Sokrates’in meşhur savunması
Tüm bunlar olurken Sokrates, karşılaştığı suçlamaları reddeder. Hatta Atina halkını felsefeden anlamamakla suçlar! Kendisine yöneltilen en ağır suçlamanın, yani inançsızlığın ise, kötü niyetli kişiler tarafından ortaya atılan bir iftira olduğunu belirtir. Öte yandan, toplum içerisinde sorular sormasını, yani insanları “rahatsız etmesinin” mahkemeye çıkmasındaki en önemli neden olduğunu dile getirir. Bütün ömrünü gerçek bilgeliği arayarak geçiren Sokrates, mahkemedeki bütün suçlamalara karşı cevap verir, kendisini savunur.
“Sorgulanmamış bir hayat, yaşanmaya değmez!”
Sokrates’i yargılayan mahkeme, sadece Sokrates’in eleştirel ve sorgulayıcı tavrının engellemek niyetindedir. Hatta Sokrates’e sürgün, hapis ve para cezaları teklif edilir. Ancak Sokrates bu cezaların hiçbirini kabul etmez. “Sorgulanmamış bir hayatın yaşanmaya değmez bir hayat” olduğunu belirtir. Öte yandan Sokrates, yaşamasına izin verilirse sorular sormaktan vazgeçmeyeceğini gördükleri karşısında hiçbir zaman sessiz kalmayacağını itiraf eder.

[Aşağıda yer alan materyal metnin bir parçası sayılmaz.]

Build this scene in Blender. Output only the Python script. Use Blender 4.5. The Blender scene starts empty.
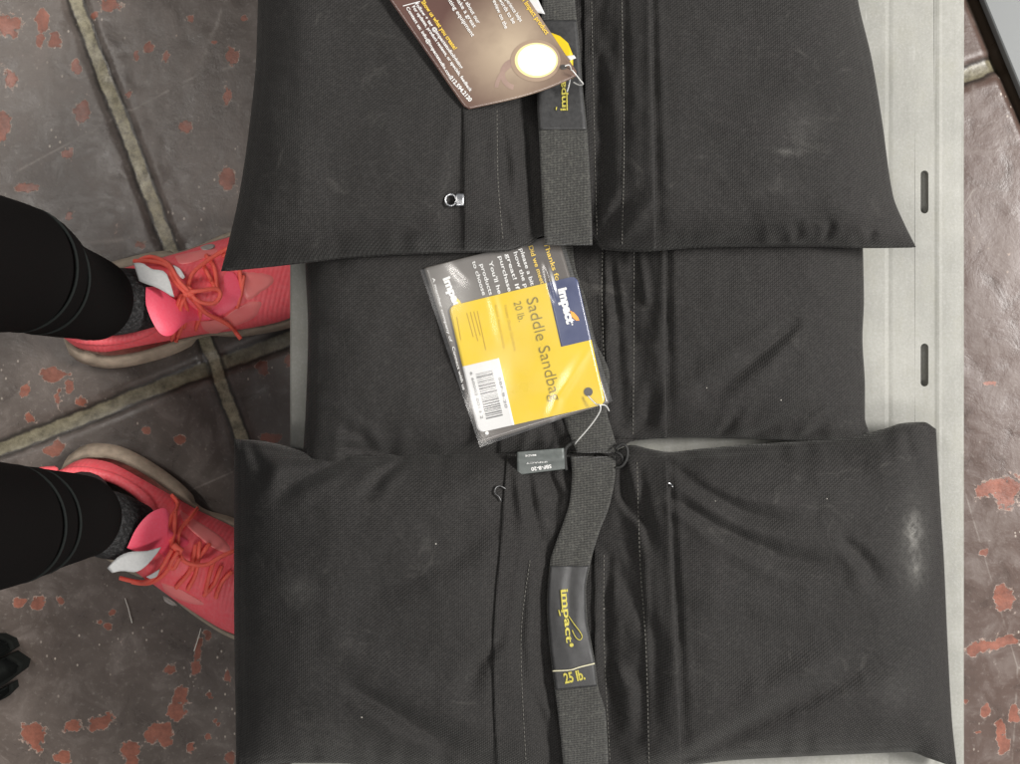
import bpy, math, random
import numpy as np
from mathutils import Vector
from mathutils.geometry import tessellate_polygon
random.seed(7); rng = np.random.default_rng(7)
S = bpy.context.scene; COL = S.collection
H = 1.30; F = 1251.0            # camera height (m) and focal length in photo pixels

def PX(px, py, z):              # pixel -> world at height z (camera looks straight down)
    px = np.asarray(px, float); py = np.asarray(py, float); z = np.asarray(z, float) + 0*px
    d = (H - z)/F
    return np.stack([(px-510)*d, (382-py)*d, z], -1)

# ---------------------------------------------------------------- numeric helpers
def ci(x, pts):                 # smooth 1-D interpolation through control points
    p = np.array(pts, float); X = p[:, 0]; Y = p[:, 1]
    m = np.zeros_like(Y); d = np.diff(Y)/np.diff(X)
    m[0] = d[0]; m[-1] = d[-1]
    for i in range(1, len(X)-1):
        m[i] = 0 if d[i-1]*d[i] <= 0 else 2*d[i-1]*d[i]/(d[i-1]+d[i])
    x = np.clip(np.asarray(x, float), X[0], X[-1])
    k = np.clip(np.searchsorted(X, x, side='right')-1, 0, len(X)-2)
    h = X[k+1]-X[k]; t = (x-X[k])/h
    return ((2*t**3-3*t**2+1)*Y[k] + (t**3-2*t**2+t)*h*m[k] + (-2*t**3+3*t**2)*Y[k+1] + (t**3-t**2)*h*m[k+1])

_lat = {}
def vn(x, y, seed=0):           # value noise, -1..1
    if seed not in _lat: _lat[seed] = np.random.default_rng(seed).uniform(-1, 1, (256, 256))
    L = _lat[seed]; xi = np.floor(x).astype(int); yi = np.floor(y).astype(int)
    fx = x-xi; fy = y-yi; fx = fx*fx*(3-2*fx); fy = fy*fy*(3-2*fy)
    a = L[xi % 256, yi % 256]; b = L[(xi+1) % 256, yi % 256]; c = L[xi % 256, (yi+1) % 256]; d = L[(xi+1) % 256, (yi+1) % 256]
    return (a*(1-fx)+b*fx)*(1-fy)+(c*(1-fx)+d*fx)*fy
def fbm(x, y, seed=0, o=4):
    r = 0; a = 1
    for i in range(o): r = r + a*vn(x*2**i+13*i, y*2**i+7*i, seed+i); a *= .5
    return r/1.9

def crease(x, y, pts, w, amp, kind='v'):   # fold along a polyline, fading at both ends
    pts = np.array(pts, float); seg = np.hypot(*np.diff(pts, axis=0).T); tot = seg.sum(); acc = 0
    best = np.full(x.shape, 1e9); sd = np.zeros(x.shape); tt = np.zeros(x.shape)
    for i in range(len(pts)-1):
        a, b = pts[i], pts[i+1]; dx, dy = b-a; l2 = dx*dx+dy*dy
        t = np.clip(((x-a[0])*dx+(y-a[1])*dy)/l2, 0, 1)
        ex = x-(a[0]+t*dx); ey = y-(a[1]+t*dy); d = np.hypot(ex, ey)
        m = d < best
        best = np.where(m, d, best); sd = np.where(m, np.sign(dx*ey-dy*ex)*d, sd); tt = np.where(m, (acc+t*seg[i])/tot, tt)
        acc += seg[i]
    tp = np.sin(np.pi*np.clip(tt*.92+.04, 0, 1))**.6
    wv = w*(.55+.7*tt) if kind != 'r' else w
    q = best/wv
    if kind == 's':                                   # ridge beside valley
        q = sd/wv; return amp*tp*q*np.exp(-q*q)*2.0
    if kind == 'r': return amp*tp*np.exp(-q*q)
    return amp*tp*(np.exp(-q*q) - .35*np.exp(-((best-2.1*wv)/(1.1*wv))**2))

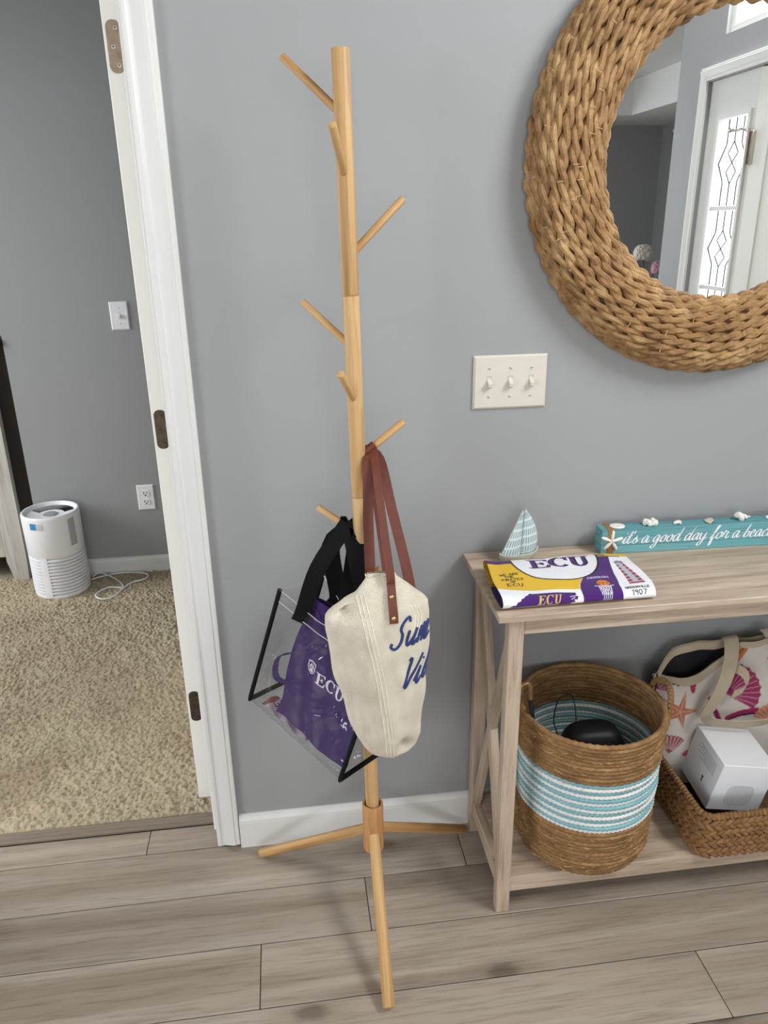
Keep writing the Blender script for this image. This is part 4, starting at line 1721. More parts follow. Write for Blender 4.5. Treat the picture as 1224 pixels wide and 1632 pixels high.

Böylece mahkeme Sokrates’in idam cezasına çarptırılmasına karar verir
Aynı zamanda Sokrates’in öğrencilerinden ve felsefenin en önemli isimlerinden biri olan Platon’un aktardığına göre, Sokrates kendi kendisini zehirleyerek idam cezasını ifa eder! Büyük olasılıkla baldıran zehri içtiği düşünülen Sokrates, önce felç geçirir. Ardından zehrin kalbine ulaşmasıyla yaşama veda eder. Ancak, doğru bildiklerini savunmak adına ölümü bile göze alan filozofun fikirleri aradan geçen yüzlerce yıla rağmen canlılığını koruyor.